The husband of the teacher whom I referenced in the last post has been taken by a deer hunting fever. She said that he has been hunting all weekend and most nights after he gets home from school. (He's a teacher, as well.) A few nights ago, she said he started making sounds like he wanted to shout, but he was asleep and he wasn't opening his mouth. She was so startled that she didn't sleep the rest of the night. Turned out he had had a dream about a dead girl coming back to life or some such nightmare.
Well, the saga continued last night, but not with the dead girl.

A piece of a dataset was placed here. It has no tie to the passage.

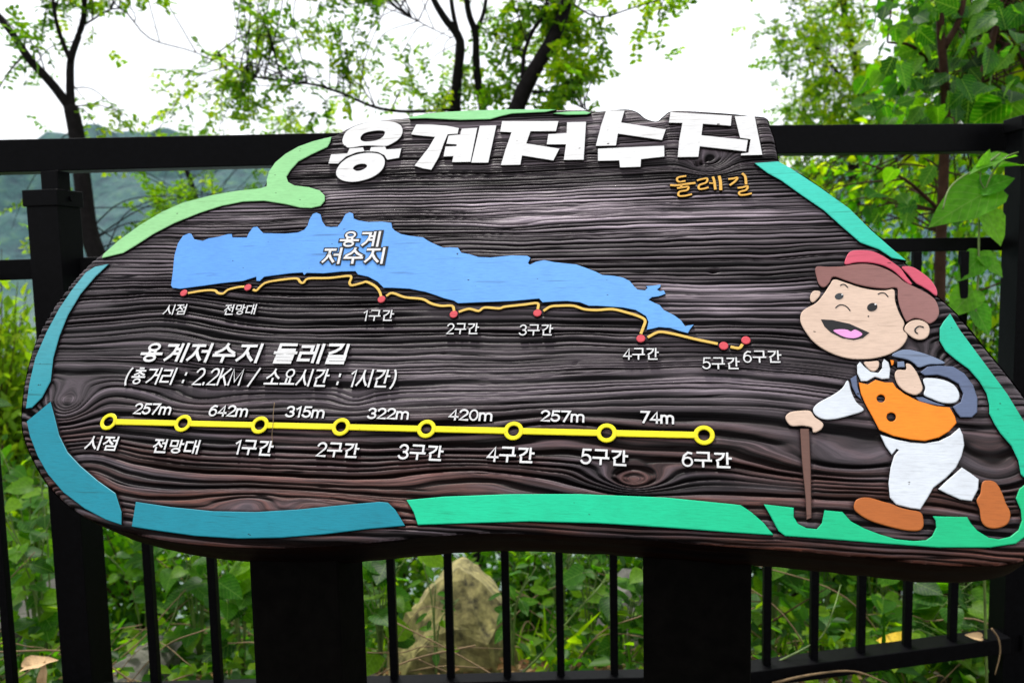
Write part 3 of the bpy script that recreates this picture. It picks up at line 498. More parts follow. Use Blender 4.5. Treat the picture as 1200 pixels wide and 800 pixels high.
# sunk groove round every raised piece
msk = np.zeros(GX.shape, np.float32)
for loops in SHAPES:
    a = np.concatenate(loops); lo = a.min(0); hi = a.max(0)
    i0 = max(0, int((lo[0]-mn[0])/SX)-1); i1 = int((hi[0]-mn[0])/SX)+2; j0 = max(0, int((lo[1]-mn[1])/SY)-1); j1 = int((hi[1]-mn[1])/SY)+2
    msk[j0:j1, i0:i1] = np.maximum(msk[j0:j1, i0:i1], inside(loops, GX[j0:j1, i0:i1], GY[j0:j1, i0:i1]))
halo = msk.copy()
for _ in range(2):
    h2 = halo.copy()
    h2[1:] = np.maximum(h2[1:], halo[:-1]); h2[:-1] = np.maximum(h2[:-1], halo[1:])
    if _: h2[:, 1:] = np.maximum(h2[:, 1:], halo[:, :-1]); h2[:, :-1] = np.maximum(h2[:, :-1], halo[:, 1:])
    halo = h2
for _ in range(2):
    halo = (halo+np.roll(halo, 1, 0)+np.roll(halo, -1, 0)+np.roll(halo, 1, 1)+np.roll(halo, -1, 1))/5
# grain field: closed contours become knots and cathedral eyes
PHI = GY+0.016*(vnoise(GX, GY, 0.35, 3)-0.5)+0.0045*(vnoise(GX, GY*2, 0.09, 4)-0.5)+0.0016*(vnoise(GX, GY*3, 0.03, 14)-0.5)+0.01*GX
KN = [(330, 585, .15, .020, -.026), (330, 590, .03, .012, .007), (742, 563, .055, .018, .030), (742, 563, .02, .012, .012), (1000, 545, .10, .028, .027), (76, 476, .045, .035, .055), (832, 190, .030, .024, .036), (850, 470, .22, .070, -.028),
      (415, 468, .03, .018, .012), (560, 560, .10, .025, -.02), (230, 470, .08, .02, .018), (600, 262, .05, .012, .008), (1040, 430, .10, .06, .02), (200, 370, .10, .06, -.02), (1075, 430, .03, .03, .04), (650, 500, .10, .03, -.018), (100, 560, .05, .05, -.02), (1170, 560, .05, .05, .03)]
for x, y, su, sv, A_ in KN:
    c = K(x, y); PHI = PHI+A_*np.exp(-((GX-c[0])/su)**2-((GY-c[1])/sv)**2)
ph = np.linspace(-0.6, 0.75, 24000); tab = np.zeros_like(ph); tab2 = np.zeros_like(ph)
p = -0.6
while p < 0.75:
    big = 0.0135 if p < -0.06 else (0.0080 if p < 0.05 else 0.0058)
    step = big*random.uniform(0.4, 1.5); wd = max(0.0007, step*random.uniform(0.11, 0.22)); dp = random.uniform(0.35, 1.0)*min(1, step/0.008+0.2)
    sel = slice(max(0, int((p-0.03+0.6)/1.35*24000)), int((p+0.03+0.6)/1.35*24000))
    q = (ph[sel]-p)/wd; prof = dp*np.exp(-np.where(q > 0, q*0.55, q*1.5)**2*1.0)
    tab[sel] = np.maximum(tab[sel], prof); p += step
r2 = np.random.default_rng(11); fine = np.interp(ph, np.arange(-0.6, 0.76, 0.0016), r2.random(len(np.arange(-0.6, 0.76, 0.0016))))
zone = np.interp(ph, np.arange(-0.6, 0.8, 0.03), 0.35+0.75*r2.random(len(np.arange(-0.6, 0.8, 0.03))))
gph = np.clip(np.abs(np.gradient(PHI, axis=0)/SY)*1.5-0.15, 0.05, 1)
dep = 0.25+1.3*vnoise(GX, PHI*9, 0.12, 8)
calm = np.ones(GX.shape)
for x, y, su, sv, k in [(640, 243, .14, .025, .75), (800, 250, .12, .02, .5), (845, 345, .10, .02, .4), (290, 257, .12, .012, .4), (380, 590, .10, .018, .75), (560, 450, .10, .03, .6), (330, 470, .16, .02, .45), (745, 563, .02, .012, .9), (1080, 560, .05, .03, .6), (870, 440, .08, .03, .5)]:
    c = K(x, y); calm -= k*np.exp(-((GX-c[0])/su)**2-((GY-c[1])/sv)**2)
Hh = -0.0058*np.interp(PHI, ph, tab)*dep*gph*np.clip(calm, 0.08, 1)*np.interp(PHI, ph, zone).clip(0.45, 1.1)
Hh -= 0.0007*np.interp(PHI, ph, fine)*(0.5+vnoise(GX, PHI*9, 0.06, 9)) + 0.0022*(vnoise(GX, GY, 0.12, 10))
Hh -= 0.0012*np.clip(vnoise(GX*1, PHI*8, 0.018, 12)-0.55, 0, 1)*3*(1-calm*0.8)
# a black split in the knot under the title, one in the middle, a few bore holes
for x, y, su, sv, d in [(818, 190, .006, .005, .010), (826, 187, .003, .006, .006), (606, 262, .020, .0012, .005), (592, 267, .012, .001, .004), (391, 261, .0016, .0016, .006), (520, 413, .003, .0015, .003), (674, 425, .003, .003, .002), (837, 316, .006, .004, .006)]:
    c = K(x, y); Hh -= d*np.exp(-((GX-c[0]-0.4*(GY-c[1]))/su)**2-((GY-c[1])/sv)**2)
ckm = np.zeros(GX.shape)
for _ in range(170):
    cu_, cp = random.uniform(-0.72, 0.68), random.uniform(-0.3, 0.45); su = random.uniform(0.006, 0.03); sv = random.uniform(0.0004, 0.0011); sl_ = random.uniform(-0.08, 0.08)
    i0 = max(0, int((cu_-3*su-mn[0])/SX)); i1 = max(0, int((cu_+3*su-mn[0])/SX)); a = GX[:, i0:i1]; b = PHI[:, i0:i1]
    ckm[:, i0:i1] = np.maximum(ckm[:, i0:i1], np.exp(-((a-cu_)/su)**2-((b-cp-sl_*(a-cu_))/sv)**2))
Hh -= 0.0022*ckm
Hh = np.where(halo > 0, Hh*(1-halo)-0.0032*halo, Hh)
R0 = 0.010
rr = np.clip(1-rim/R0, 0, 1); Hh -= R0*0.75*(1-np.sqrt(np.clip(1-rr*rr, 0, 1)))
cell = ins[:-1, :-1] & ins[1:, :-1] & ins[:-1, 1:] & ins[1:, 1:]
used = np.zeros(GX.shape, bool); used[:-1, :-1] |= cell; used[1:, :-1] |= cell; used[:-1, 1:] |= cell; used[1:, 1:] |= cell
full = np.zeros(GX.shape, bool); full[1:-1, 1:-1] = cell[:-1, :-1] & cell[1:, :-1] & cell[:-1, 1:] & cell[1:, 1:]
edge = used & ~full
ex, ey = GX[edge], GY[edge]; D = (ex[:, None]-dense[None, :, 0])**2+(ey[:, None]-dense[None, :, 1])**2; ni = D.argmin(1)
XX, YY = GX.copy(), GY.copy(); XX[edge] = dense[ni, 0]; YY[edge] = dense[ni, 1]; Hh[edge] = -R0*0.75-0.001
vid = -np.ones(GX.shape, int); vid[used] = np.arange(used.sum())
Vb = np.stack([XX[used], YY[used], Hh[used]], 1).astype(np.float32)
jj, ii = np.nonzero(cell); quads = np.stack([vid[jj, ii], vid[jj, ii+1], vid[jj+1, ii+1], vid[jj+1, ii]], 1).astype(np.int32)
me = bpy.data.meshes.new('board'); me.vertices.add(len(Vb)); me.vertices.foreach_set('co', Vb.ravel())
me.loops.add(quads.size); me.loops.foreach_set('vertex_index', quads.ravel())
me.polygons.add(len(quads)); me.polygons.foreach_set('loop_start', np.arange(0, quads.size, 4, dtype=np.int32)); me.polygons.foreach_set('loop_total', np.full(len(quads), 4, np.int32))
me.polygons.foreach_set('use_smooth', np.ones(len(quads), bool))
at_ = me.attributes.new('grain', 'FLOAT_VECTOR', 'POINT'); at_.data.foreach_set('vector', np.stack([GX[used], PHI[used], Hh[used]], 1).astype(np.float32).ravel())
ring = (np.interp(PHI, ph, tab)*gph*np.clip(calm, 0.1, 1)*dep+0.35*np.interp(PHI, ph, fine)*(0.3+vnoise(GX, PHI*9, 0.06, 9))+0.6*ckm).clip(0, 1)
sheen_tone = np.zeros(GX.shape)  # mask of painted sheen: broad pale patches lightening the board's colour
for x, y, su, sv, k in [(650, 240, .15, .030, 1.5), (800, 250, .18, .03, 1.2), (840, 345, .16, .03, 1.0), (250, 255, .2, .03, .6), (420, 225, .14, .02, .7), (180, 330, .1, .05, .4), (620, 150, .3, .02, .4), (520, 440, .2, .03, .25), (880, 460, .2, .03, .3)]:
    c = K(x, y); sheen_tone += k*np.exp(-((GX-c[0])/su)**2-((PHI-c[1]-0.003)/sv)**2)
sheen_tone = (sheen_tone*(0.55+0.9*vnoise(GX, PHI*5, 0.07, 61))).clip(0, 0.85)
for nm_, ar in (('ring', ring), ('sheen_tone', sheen_tone)):
    q_ = me.attributes.new(nm_, 'FLOAT', 'POINT'); q_.data.foreach_set('value', ar[used].astype(np.float32))
me.materials.append(M_WOOD); me.update(calc_edges=True); me.validate()
link('board', me, SIGN)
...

Sharon was in that stage of being somewhat coherent last night--coherent enough that she at least remembered turning over. When she turned over, her husband who was
sound asleep reached over to her, pat her on the hip, and said, as plain as day, "Good dog, Romeo. Good dog." After pondering for a while exactly why
that came out so plainly when screams wouldn't (she was rather insulted, I'm sure), she went back to sleep. When she got him up this morning (by calling him "Trixie," no less--their dog
is Romeo and their cat is Trixie), she asked what was up with that little episode. He thought a second and decided that, yes, he remembered something about it; however, in his dream, he was trying to show some friends of theirs that Romeo could roll over on demand. He did in his dream, so he was patting him on the head (he thought) saying, "Good dog, Romeo. Good dog."
Sharon conceded that she
did indeed turn over. She still claims no resemblance to the dog.